Türkiye’de İnsan Kaynakları gündemimizin bir parçası olarak ve bulunduğumuz bölge olan Avrupa ve Sahra altı Afrika İnsan Sermayesi Stratejisi ile uyumlu olarak odaklanacağımız alanlar;
Stratejik İşgücü Planlaması’nın yürütülmesini sağlayarak işin gelecekte başarılı olabilmesi için Geleceğin Yeteneklerini geliştirmek,
Daha çevik bir organizasyon olmak ve organizasyonel etkinliğimize sürekli odaklanmak,
Liderlik yetkinliklerimizi güçlendirmek ve Liderlik Mükemmelliğini artırmak,
Şirket içinde ve dışında Çalışan Değer Önermesi ile iletişim stratejimize yatırım yapmak ve bunu yaparken çeşitlilik yaratan, dahil edici ve bağlı bir organizasyon oluşturmak.
Stratejimizin bir parçası olarak bu alanlara odaklanırken, süreçlerimizi sürekli iyileştirmeye ve uygulama mükemmelliğini sağlamaya devam edeceğiz.
Genel bir pencereden bakarak gelecek öngörülerinizi de almak isteriz.
Önümüzdeki dönemde İK konusunda hangi kavramların öne çıkacağını düşünüyorsunuz?
İnsan Kaynakları gündemimizi tasarlama biçimimizi hali hazırda etkileyen ve gelecekte de etkileyecek pek çok yeni trend olduğunu düşünüyorum.
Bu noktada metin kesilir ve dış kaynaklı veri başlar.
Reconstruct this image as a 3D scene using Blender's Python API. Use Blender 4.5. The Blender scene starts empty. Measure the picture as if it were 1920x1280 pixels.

Benim için bu trendleri şu şekilde özetleyebilirim;
İçinde bulunduğumuz Dijital Çağ’da önümüzdeki yıllarda çok sayıda iş dijitalleşecek, otomatik hale getirilecek ya da yapay zekaya aktarılacak ve bu, işgücünün bir kısmını yeniden değerlendirmenin kritik hale geleceği, daha önce görülmemiş bir yetenek gereksinimi değişimi getirecek. Bugün bulunmayan işler yaratılacak ve bu işler için işgücüne sahip olunması kritik olacak. Bu nedenle şirketlerin çoğu bu dönüşüm için işgücüne hazır olunmasının sağlanmasında önemli bir rol oynayacak.
Dijital dönüşümle uyumlu hale gelmek için, kariyerden deneyimlere geçen yeni kariyer modellerinin geleceğe yönelik yetenekler hazırlaması gerekecek. Bu, kariyer yollarındaki geleneksel “yukarı ya da dışarı”dan insanların sürekli olarak yeniden beceriler, deneyimler kazandığı ve hızlı dönüşüm nedeniyle icat etmesi gereken yeni bir modele geçmemiz gerektiği anlamına geliyor.
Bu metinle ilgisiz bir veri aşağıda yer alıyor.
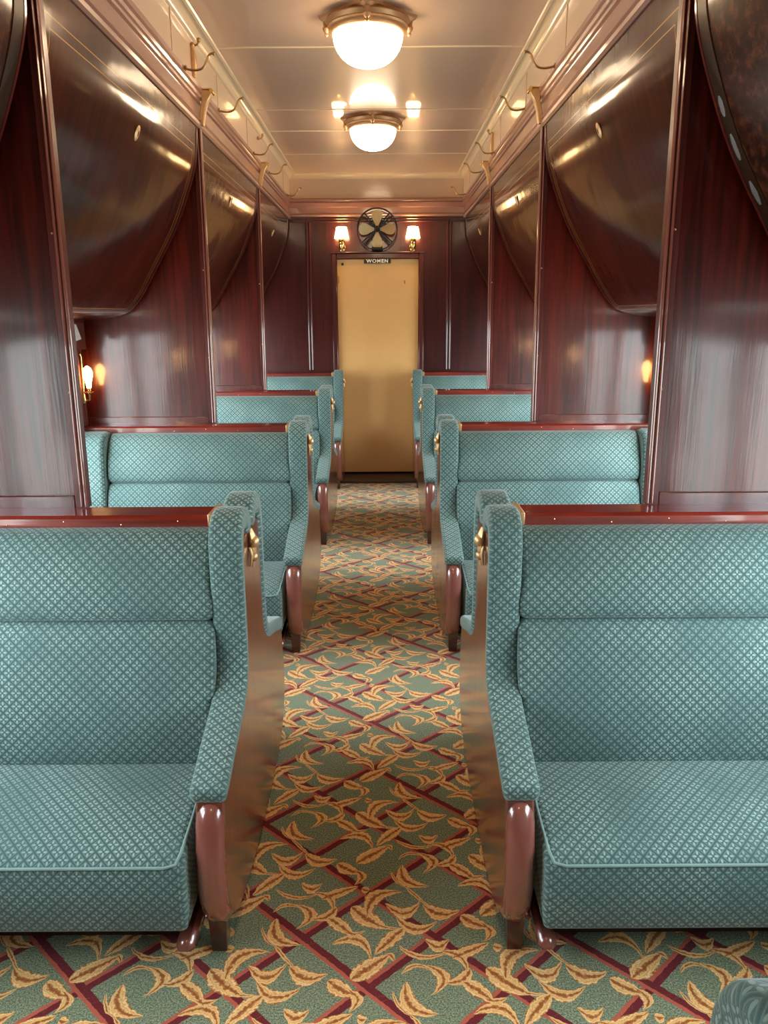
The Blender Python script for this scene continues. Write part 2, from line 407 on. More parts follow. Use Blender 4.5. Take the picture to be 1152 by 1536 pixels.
# ------------------------------------------------------------------ mesh helpers
class MB:
    def __init__(s):
        s.v, s.f, s.uv = [], [], []
    def face(s, idx, uv=None):
        s.f.append(tuple(idx)); s.uv.append(uv if uv else [(0, 0)] * len(idx))
    def grid(s, rows, uvs=None, close=False, flip=False):
        """rows: list of rings of points."""
        b = len(s.v); n = len(rows[0])
        for r in rows: s.v += [tuple(q) for q in r]
        for i in range(len(rows) - 1):
            for j in range(n if close else n - 1):
                k = (j + 1) % n
                q = [b + i * n + j, b + i * n + k, b + (i + 1) * n + k, b + (i + 1) * n + j]
                if uvs:
                    kk = j + 1
                    w = [uvs[i][j], uvs[i][kk], uvs[i + 1][kk], uvs[i + 1][j]]
                else: w = None
                if flip: q.reverse(); w = w[::-1] if w else None
                s.face(q, w)
        return b
    def box(s, x0, x1, y0, y1, z0, z1, b=0.0):
        b = min(b, (x1 - x0) / 2.01, (y1 - y0) / 2.01, (z1 - z0) / 2.01)
        k = len(s.v)
        if b <= 0:
            for z in (z0, z1):
                s.v += [(x0, y0, z), (x1, y0, z), (x1, y1, z), (x0, y1, z)]
            for q in ((0, 3, 2, 1), (4, 5, 6, 7), (0, 1, 5, 4), (1, 2, 6, 5), (2, 3, 7, 6), (3, 0, 4, 7)):
                s.face([k + i for i in q])
            return s
        idx = {}
        cx, cy, cz = (x0 + x1) / 2, (y0 + y1) / 2, (z0 + z1) / 2
        for sx in (-1, 1):
            for sy in (-1, 1):
                for sz in (-1, 1):
                    X, Y, Z = (x1 if sx > 0 else x0), (y1 if sy > 0 else y0), (z1 if sz > 0 else z0)
                    for a, q in enumerate(((X, Y - sy * b, Z - sz * b), (X - sx * b, Y, Z - sz * b), (X - sx * b, Y - sy * b, Z))):
                        idx[(sx, sy, sz, a)] = len(s.v); s.v.append(q)
        def add(keys):
            q = [idx[a] for a in keys]
            p = [Vector(s.v[i]) for i in q]
            nrm = (p[1] - p[0]).cross(p[2] - p[0])
            cen = sum(p, Vector()) / len(p) - Vector((cx, cy, cz))
            if nrm.dot(cen) < 0: q.reverse()
            s.face(q)
        for t in (-1, 1):
            add([(t, -1, -1, 0), (t, 1, -1, 0), (t, 1, 1, 0), (t, -1, 1, 0)])
            add([(-1, t, -1, 1), (1, t, -1, 1), (1, t, 1, 1), (-1, t, 1, 1)])
            add([(-1, -1, t, 2), (1, -1, t, 2), (1, 1, t, 2), (-1, 1, t, 2)])
            for u in (-1, 1):
                add([(t, u, -1, 0), (t, u, 1, 0), (t, u, 1, 1), (t, u, -1, 1)])
                add([(t, -1, u, 0), (t, 1, u, 0), (t, 1, u, 2), (t, -1, u, 2)])
                add([(-1, t, u, 1), (1, t, u, 1), (1, t, u, 2), (-1, t, u, 2)])
                for w in (-1, 1):
                    add([(t, u, w, 0), (t, u, w, 1), (t, u, w, 2)])
        return s
    def loft(s, prof, stations, axis='X', cap=True):
        """closed 2D profile [(a,b)], stations [(pos, inset)]; axis X: (pos,a,b); Y: (a,pos,b)"""
        n = len(prof)
        area = sum(prof[i][0] * prof[(i + 1) % n][1] - prof[(i + 1) % n][0] * prof[i][1] for i in range(n))
        if area < 0: prof = prof[::-1]
        nor = []
        for i in range(n):
            a, b = prof[i - 1], prof[(i + 1) % n]
            d = Vector((b[0] - a[0], b[1] - a[1])); d = d.normalized() if d.length > 1e-9 else Vector((1, 0))
            nor.append((d.y, -d.x))
        arc = [0]
        for i in range(n): arc.append(arc[-1] + math.dist(prof[i], prof[(i + 1) % n]))
        rows, uvs = [], []
        for pos, ins in stations:
            r = []
            for (a, b), (na, nb) in zip(prof, nor):
                A, B = a - na * ins, b - nb * ins
                r.append((pos, A, B) if axis == 'X' else ((A, pos, B) if axis == 'Y' else (A, B, pos)))
            rows.append(r)
            uvs.append([(pos, q) for q in arc])
        fl = (axis == 'Y')
        b0 = s.grid(rows, uvs, close=True, flip=not fl)
        if cap:
            e = len(rows) - 1
            a = [b0 + j for j in range(n)]; z = [b0 + e * n + j for j in range(n)]
            ua = [q for q in prof]; 
            if fl: s.face(a, ua); s.face(z[::-1], ua[::-1])
            else: s.face(a[::-1], ua[::-1]); s.face(z, ua)
        return s
    def tube(s, path, r, n=10, cap=True, flat=None):
        P = [Vector(q) for q in path]
        rr = r if isinstance(r, (list, tuple)) else [r] * len(P)
        up = None; rows = []
        for i, p in enumerate(P):
            t = (P[min(i + 1, len(P) - 1)] - P[max(i - 1, 0)]).normalized()
            if up is None:
                up = Vector((0, 0, 1)) if abs(t.z) < 0.9 else Vector((1, 0, 0))
            sd = t.cross(up).normalized(); up = sd.cross(t).normalized()
            ww = flat if flat else (1, 1)
            rows.append([p + (sd * math.cos(a) * ww[0] + up * math.sin(a) * ww[1]) * rr[i]
                         for a in [2 * math.pi * k / n for k in range(n)]])
        b0 = s.grid(rows, None, close=True, flip=True)
        if cap:
            s.face([b0 + j for j in range(n)][::1]); e = b0 + (len(rows) - 1) * n
            s.face([e + j for j in range(n)][::-1])
        return s
    def lathe(s, prof, cen, n=24, axis='Z'):
        """prof [(r, h)] ; axis Z or Y (h along -Y)"""
        rows = []
        for r, h in prof:
            ring = []
            for k in range(n):
                a = 2 * math.pi * k / n
                if axis == 'Z': ring.append((cen[0] + r * math.cos(a), cen[1] + r * math.sin(a), cen[2] + h))
                elif axis == 'Y': ring.append((cen[0] + r * math.cos(a), cen[1] - h, cen[2] + r * math.sin(a)))
                else: ring.append((cen[0] + h, cen[1] + r * math.cos(a), cen[2] + r * math.sin(a)))
            rows.append(ring)
        s.grid(rows, None, close=True)
        return s
    def ball(s, cen, r, n=12, sc=(1, 1, 1)):
        rows = []
        for i in range(n // 2 + 1):
            t = math.pi * i / (n // 2)
            q = max(math.sin(t), 0.001)
            rows.append([(cen[0] + r * sc[0] * q * math.cos(a), cen[1] + r * sc[1] * q * math.sin(a), cen[2] - r * sc[2] * math.cos(t))
                         for a in [2 * math.pi * k / n for k in range(n)]])
        s.grid(rows, None, close=True)
        return s
    def build(s, name, m, parent=None, smooth=True, ang=38, recalc=True):
        me = bpy.data.meshes.new(name)
        off = Vector(parent['_o']) if parent is not None and '_o' in parent else Vector()
        me.from_pydata([tuple(Vector(q) - off) for q in s.v], [], s.f)
        uvl = me.uv_layers.new(name='UVMap')
        flat = [t for fu in s.uv for q in fu for t in q]
        uvl.data.foreach_set('uv', flat)
        if recalc:
            import bmesh
            bm = bmesh.new(); bm.from_mesh(me)
            bmesh.ops.recalc_face_normals(bm, faces=bm.faces[:]); bm.to_mesh(me); bm.free()
        if smooth:
            me.polygons.foreach_set('use_smooth', [True] * len(me.polygons))
            me.set_sharp_from_angle(angle=R(ang))
        me.materials.append(m)
        o = bpy.data.objects.new(name, me)
        COL.objects.link(o)
        if parent is not None:
            o.parent = parent
            if '_o' in parent: o['_o'] = tuple(parent['_o'])
        return o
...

Öte yandan vatandaşlık ve Sosyal Sorumluluk gittikçe daha fazla önem kazanacak. Topluma ve topluluklara, çalışanlarımızın şirket ve işleriyle ilgili neler hissettiği konusundaki etkimiz bugün var olmakla birlikte, bu herkes için daha görünür olduğu için daha önemli hale gelecek.
İnsan Verileri ve Yetenek Analitiği bir diğer önemli trend olacak. Bu, diğer trendler gibi yeni değil ancak insan verileri daha erişilebilir hale geldiğinden ve bize kurumlarımızı ve yetenek performansımızı analiz etme, tahmin etme ve geliştirme fırsatı verdiğinden önemli hale gelecek.
Öte yandan, veri güvenliği ve bunun etik kullanımı daha da önem arz edecek.
Bu gelişmelere İK ekibi olarak nasıl hazırlanıyorsunuz? Meslektaşlarınız olan okurlarımıza neler önermek istersiniz?
Kısa ve uzun vadeli planlarımızı düşündüğümüzde, farklı faktörler dengesine sahip olmamız gerektiğine inanıyorum. En önemlisi her zaman İş Stratejimiz ve ihtiyaçlarımız olmalı ve İnsan Kaynakları perspektifinden neyin gerekli olduğunu açıkça anlayarak planlarımızı hayata geçirmeliyiz.
Ayrıca dış faktörleri de makro bakış açısıyla değerlendirmemiz ve küresel gelecekteki trendlerle bütünleştirmemiz gerekiyor ki, bu şekilde işimizde gerekli etkiye sahip olacak bütüncül bir uzun vadeli strateji oluşturabiliriz. Çalıştığımız şirketlerin kategorisine bağlı olarak, gelecekteki bu trendlerin farklı etkileri olacak.